The lines beneath this instruction, from the first through the one containing "F, HCAM, VX, VY = 1500.0, 1.6, 590.0, 345.0", must be transcribed exactly; no other line belongs in the output.
── Material provided
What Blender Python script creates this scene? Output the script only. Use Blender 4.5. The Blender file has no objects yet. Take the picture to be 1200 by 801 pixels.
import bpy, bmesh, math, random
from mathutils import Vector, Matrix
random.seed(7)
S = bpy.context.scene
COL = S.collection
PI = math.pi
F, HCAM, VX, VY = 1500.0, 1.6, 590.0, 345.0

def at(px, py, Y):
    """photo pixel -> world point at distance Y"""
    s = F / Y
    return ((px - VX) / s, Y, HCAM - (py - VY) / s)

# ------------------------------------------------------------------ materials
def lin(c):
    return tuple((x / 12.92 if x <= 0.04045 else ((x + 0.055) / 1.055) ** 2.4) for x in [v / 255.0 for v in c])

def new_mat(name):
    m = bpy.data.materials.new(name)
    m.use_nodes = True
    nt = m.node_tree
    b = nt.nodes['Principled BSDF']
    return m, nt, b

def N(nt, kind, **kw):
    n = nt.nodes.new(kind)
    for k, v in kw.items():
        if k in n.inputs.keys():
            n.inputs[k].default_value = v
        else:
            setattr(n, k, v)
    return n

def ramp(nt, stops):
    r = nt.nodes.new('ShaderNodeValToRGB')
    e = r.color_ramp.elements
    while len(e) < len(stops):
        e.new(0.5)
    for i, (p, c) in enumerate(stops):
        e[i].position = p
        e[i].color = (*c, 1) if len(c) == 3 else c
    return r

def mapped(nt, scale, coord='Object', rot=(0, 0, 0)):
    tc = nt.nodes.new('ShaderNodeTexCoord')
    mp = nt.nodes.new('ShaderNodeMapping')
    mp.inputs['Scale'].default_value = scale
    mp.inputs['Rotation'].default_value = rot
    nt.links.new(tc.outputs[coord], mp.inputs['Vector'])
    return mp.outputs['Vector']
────
Exercise response -
What Blender Python script creates this scene? Output the script only. Use Blender 4.5. The Blender file has no objects yet. Take the picture to be 1200 by 801 pixels.
import bpy, bmesh, math, random
from mathutils import Vector, Matrix
random.seed(7)
S = bpy.context.scene
COL = S.collection
PI = math.pi
F, HCAM, VX, VY = 1500.0, 1.6, 590.0, 345.0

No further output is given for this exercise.